--- Begin Extracted records ---

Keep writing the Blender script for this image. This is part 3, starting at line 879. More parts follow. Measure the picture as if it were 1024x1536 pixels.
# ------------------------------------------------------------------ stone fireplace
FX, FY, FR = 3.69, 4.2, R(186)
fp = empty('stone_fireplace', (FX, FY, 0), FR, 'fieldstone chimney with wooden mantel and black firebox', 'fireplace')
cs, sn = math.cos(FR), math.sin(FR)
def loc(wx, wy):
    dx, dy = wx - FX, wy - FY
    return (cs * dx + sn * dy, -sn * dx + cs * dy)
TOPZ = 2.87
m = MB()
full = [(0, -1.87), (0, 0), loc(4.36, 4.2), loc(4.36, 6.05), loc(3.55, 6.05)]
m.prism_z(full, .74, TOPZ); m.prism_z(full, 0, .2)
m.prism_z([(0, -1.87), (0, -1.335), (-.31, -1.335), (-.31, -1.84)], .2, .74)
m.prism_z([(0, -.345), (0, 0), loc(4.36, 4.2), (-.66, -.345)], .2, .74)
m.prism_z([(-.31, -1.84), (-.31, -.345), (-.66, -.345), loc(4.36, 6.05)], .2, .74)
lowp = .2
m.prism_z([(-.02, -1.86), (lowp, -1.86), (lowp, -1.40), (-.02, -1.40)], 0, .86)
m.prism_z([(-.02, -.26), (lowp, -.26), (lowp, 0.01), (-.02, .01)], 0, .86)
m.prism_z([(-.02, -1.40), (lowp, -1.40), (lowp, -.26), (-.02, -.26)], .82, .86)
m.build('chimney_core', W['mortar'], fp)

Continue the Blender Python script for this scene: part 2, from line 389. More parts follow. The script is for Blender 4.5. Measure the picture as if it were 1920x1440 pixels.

--- End Extracted records ---

* [Task requirements]: Take the entries above and transcribe them exactly.

* [Finished exercise]:
Keep writing the Blender script for this image. This is part 3, starting at line 879. More parts follow. Measure the picture as if it were 1024x1536 pixels.
# ------------------------------------------------------------------ stone fireplace
FX, FY, FR = 3.69, 4.2, R(186)
fp = empty('stone_fireplace', (FX, FY, 0), FR, 'fieldstone chimney with wooden mantel and black firebox', 'fireplace')
cs, sn = math.cos(FR), math.sin(FR)
def loc(wx, wy):
    dx, dy = wx - FX, wy - FY
    return (cs * dx + sn * dy, -sn * dx + cs * dy)
TOPZ = 2.87
m = MB()
full = [(0, -1.87), (0, 0), loc(4.36, 4.2), loc(4.36, 6.05), loc(3.55, 6.05)]
m.prism_z(full, .74, TOPZ); m.prism_z(full, 0, .2)
m.prism_z([(0, -1.87), (0, -1.335), (-.31, -1.335), (-.31, -1.84)], .2, .74)
m.prism_z([(0, -.345), (0, 0), loc(4.36, 4.2), (-.66, -.345)], .2, .74)
m.prism_z([(-.31, -1.84), (-.31, -.345), (-.66, -.345), loc(4.36, 6.05)], .2, .74)
lowp = .2
m.prism_z([(-.02, -1.86), (lowp, -1.86), (lowp, -1.40), (-.02, -1.40)], 0, .86)
m.prism_z([(-.02, -.26), (lowp, -.26), (lowp, 0.01), (-.02, .01)], 0, .86)
m.prism_z([(-.02, -1.40), (lowp, -1.40), (lowp, -.26), (-.02, -.26)], .82, .86)
m.build('chimney_core', W['mortar'], fp)

Continue the Blender Python script for this scene: part 2, from line 389. More parts follow. The script is for Blender 4.5. Measure the picture as if it were 1920x1440 pixels.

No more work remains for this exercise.